Return each line holding the string "picture".

........

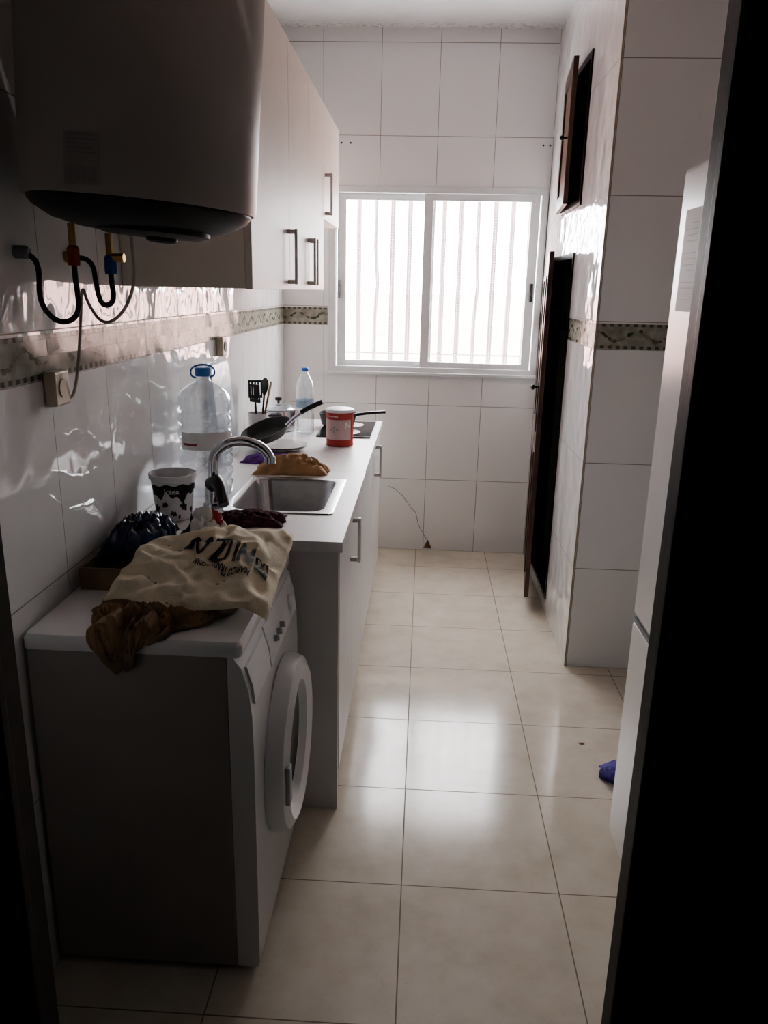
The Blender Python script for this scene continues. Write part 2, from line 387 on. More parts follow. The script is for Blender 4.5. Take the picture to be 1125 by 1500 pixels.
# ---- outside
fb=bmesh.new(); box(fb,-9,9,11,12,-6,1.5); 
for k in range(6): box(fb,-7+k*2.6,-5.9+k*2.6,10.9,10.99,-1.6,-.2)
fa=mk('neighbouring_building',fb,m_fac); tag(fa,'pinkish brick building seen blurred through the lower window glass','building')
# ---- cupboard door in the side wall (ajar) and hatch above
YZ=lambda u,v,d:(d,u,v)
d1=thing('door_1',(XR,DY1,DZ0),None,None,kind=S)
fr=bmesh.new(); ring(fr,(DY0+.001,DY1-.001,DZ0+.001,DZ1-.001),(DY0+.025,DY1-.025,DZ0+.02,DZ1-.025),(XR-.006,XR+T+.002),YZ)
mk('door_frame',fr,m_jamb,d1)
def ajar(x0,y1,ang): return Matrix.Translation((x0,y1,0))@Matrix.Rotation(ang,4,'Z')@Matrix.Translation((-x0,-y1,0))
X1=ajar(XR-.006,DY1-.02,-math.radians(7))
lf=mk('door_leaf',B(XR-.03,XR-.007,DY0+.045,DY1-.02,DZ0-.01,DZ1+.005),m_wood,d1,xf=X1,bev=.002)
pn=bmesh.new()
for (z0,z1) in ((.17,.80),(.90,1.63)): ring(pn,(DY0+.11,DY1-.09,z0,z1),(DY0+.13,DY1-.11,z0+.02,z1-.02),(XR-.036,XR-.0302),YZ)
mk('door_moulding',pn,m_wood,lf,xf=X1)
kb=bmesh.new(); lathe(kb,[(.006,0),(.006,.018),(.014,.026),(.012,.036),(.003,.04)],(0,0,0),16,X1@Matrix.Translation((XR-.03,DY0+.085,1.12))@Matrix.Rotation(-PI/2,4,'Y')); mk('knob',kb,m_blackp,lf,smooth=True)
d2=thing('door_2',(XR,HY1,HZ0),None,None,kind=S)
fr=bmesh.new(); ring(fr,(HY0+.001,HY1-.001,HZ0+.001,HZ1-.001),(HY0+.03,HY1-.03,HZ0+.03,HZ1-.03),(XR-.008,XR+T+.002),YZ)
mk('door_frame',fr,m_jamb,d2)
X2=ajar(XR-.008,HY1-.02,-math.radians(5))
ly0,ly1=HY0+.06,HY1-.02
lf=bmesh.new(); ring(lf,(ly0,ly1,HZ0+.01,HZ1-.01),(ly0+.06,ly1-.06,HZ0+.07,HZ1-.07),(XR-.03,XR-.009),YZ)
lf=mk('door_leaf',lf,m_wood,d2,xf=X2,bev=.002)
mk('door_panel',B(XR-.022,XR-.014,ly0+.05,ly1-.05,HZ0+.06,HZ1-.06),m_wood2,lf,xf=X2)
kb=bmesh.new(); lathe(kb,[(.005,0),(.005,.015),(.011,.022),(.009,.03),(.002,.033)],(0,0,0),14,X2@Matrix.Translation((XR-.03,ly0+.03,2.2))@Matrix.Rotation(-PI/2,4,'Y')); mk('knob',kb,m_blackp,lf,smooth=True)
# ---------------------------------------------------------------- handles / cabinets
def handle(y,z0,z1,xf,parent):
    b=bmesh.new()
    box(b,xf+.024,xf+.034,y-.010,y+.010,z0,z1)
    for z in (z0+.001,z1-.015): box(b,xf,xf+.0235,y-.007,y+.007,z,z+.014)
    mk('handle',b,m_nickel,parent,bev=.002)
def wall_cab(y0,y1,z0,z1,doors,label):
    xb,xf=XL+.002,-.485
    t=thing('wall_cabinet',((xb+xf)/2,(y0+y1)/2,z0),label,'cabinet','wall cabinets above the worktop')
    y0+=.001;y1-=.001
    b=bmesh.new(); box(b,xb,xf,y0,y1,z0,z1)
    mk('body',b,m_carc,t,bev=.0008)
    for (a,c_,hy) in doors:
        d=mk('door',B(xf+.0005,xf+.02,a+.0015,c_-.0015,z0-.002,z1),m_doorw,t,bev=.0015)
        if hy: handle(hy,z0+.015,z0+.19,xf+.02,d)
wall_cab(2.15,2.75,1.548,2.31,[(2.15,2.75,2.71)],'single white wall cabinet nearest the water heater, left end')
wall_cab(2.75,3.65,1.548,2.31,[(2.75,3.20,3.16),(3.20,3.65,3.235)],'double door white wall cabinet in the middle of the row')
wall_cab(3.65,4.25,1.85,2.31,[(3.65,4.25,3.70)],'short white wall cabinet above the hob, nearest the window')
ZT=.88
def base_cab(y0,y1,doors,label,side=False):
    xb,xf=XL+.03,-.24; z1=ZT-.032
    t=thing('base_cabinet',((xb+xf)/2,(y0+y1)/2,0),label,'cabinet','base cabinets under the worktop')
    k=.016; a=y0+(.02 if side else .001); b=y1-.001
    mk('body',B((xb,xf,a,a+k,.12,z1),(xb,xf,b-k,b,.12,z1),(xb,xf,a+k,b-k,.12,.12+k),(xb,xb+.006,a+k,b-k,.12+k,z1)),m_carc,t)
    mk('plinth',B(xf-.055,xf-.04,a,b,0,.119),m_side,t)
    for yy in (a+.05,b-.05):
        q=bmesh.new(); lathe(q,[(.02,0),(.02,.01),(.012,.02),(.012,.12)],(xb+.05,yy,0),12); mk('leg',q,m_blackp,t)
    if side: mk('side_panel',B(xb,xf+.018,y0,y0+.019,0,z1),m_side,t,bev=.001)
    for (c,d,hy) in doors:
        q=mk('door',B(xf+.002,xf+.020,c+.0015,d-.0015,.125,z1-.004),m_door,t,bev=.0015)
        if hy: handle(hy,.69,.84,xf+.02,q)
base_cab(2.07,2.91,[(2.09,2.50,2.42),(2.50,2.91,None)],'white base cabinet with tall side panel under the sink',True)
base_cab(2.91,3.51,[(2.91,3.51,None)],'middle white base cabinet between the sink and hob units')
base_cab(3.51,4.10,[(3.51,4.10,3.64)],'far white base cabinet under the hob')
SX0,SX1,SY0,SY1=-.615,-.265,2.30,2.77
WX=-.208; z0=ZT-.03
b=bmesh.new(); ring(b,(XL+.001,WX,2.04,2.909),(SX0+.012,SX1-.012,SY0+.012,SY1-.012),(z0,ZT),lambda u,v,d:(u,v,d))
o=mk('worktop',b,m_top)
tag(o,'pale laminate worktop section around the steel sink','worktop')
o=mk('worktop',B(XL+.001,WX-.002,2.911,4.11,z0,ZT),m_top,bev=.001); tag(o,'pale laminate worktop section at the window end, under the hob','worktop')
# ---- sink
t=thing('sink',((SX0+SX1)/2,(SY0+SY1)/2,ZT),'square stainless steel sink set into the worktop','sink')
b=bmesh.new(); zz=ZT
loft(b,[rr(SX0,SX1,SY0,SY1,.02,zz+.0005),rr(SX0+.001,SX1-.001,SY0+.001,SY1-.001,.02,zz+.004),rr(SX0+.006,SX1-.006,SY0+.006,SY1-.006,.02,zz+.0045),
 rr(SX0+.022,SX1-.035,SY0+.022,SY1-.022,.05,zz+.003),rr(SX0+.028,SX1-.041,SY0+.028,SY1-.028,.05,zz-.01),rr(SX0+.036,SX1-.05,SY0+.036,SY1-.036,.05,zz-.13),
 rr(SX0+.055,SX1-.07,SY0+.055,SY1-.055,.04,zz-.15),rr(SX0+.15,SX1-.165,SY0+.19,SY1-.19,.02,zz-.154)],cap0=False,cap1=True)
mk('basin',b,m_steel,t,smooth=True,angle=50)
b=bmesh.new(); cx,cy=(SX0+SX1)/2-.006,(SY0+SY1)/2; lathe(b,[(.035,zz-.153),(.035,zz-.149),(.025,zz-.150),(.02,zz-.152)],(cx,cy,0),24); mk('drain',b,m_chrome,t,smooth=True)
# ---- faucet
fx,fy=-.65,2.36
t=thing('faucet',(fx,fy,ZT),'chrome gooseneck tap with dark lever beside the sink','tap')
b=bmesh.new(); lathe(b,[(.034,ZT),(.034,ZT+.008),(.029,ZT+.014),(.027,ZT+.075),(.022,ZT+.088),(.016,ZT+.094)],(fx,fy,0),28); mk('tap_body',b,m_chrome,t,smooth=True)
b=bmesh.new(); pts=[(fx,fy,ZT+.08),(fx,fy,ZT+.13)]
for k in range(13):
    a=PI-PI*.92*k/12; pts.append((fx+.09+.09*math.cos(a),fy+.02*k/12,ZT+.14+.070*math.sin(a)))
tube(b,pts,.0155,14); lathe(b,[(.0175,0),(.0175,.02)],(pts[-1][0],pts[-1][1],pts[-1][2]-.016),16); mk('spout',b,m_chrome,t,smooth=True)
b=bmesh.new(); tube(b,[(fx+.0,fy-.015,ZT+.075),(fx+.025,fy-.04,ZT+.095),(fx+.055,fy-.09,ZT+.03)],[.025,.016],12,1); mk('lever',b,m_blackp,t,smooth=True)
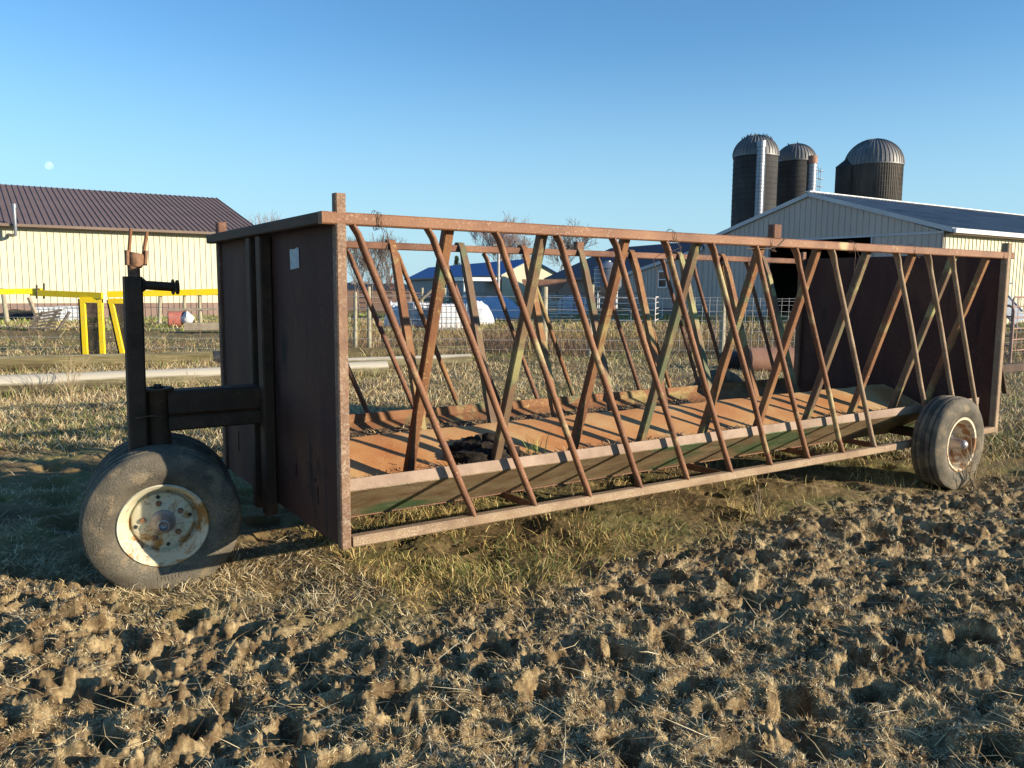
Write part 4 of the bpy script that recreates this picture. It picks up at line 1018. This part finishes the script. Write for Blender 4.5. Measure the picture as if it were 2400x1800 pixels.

........

#### [Exercise answer]
The Blender Python script for this scene continues. Write part 2, from line 387 on. More parts follow. The script is for Blender 4.5. Take the picture to be 1125 by 1500 pixels.
Write part 4 of the bpy script that recreates this picture. It picks up at line 1018. This part finishes the script. Write for Blender 4.5. Measure the picture as if it were 2400x1800 pixels.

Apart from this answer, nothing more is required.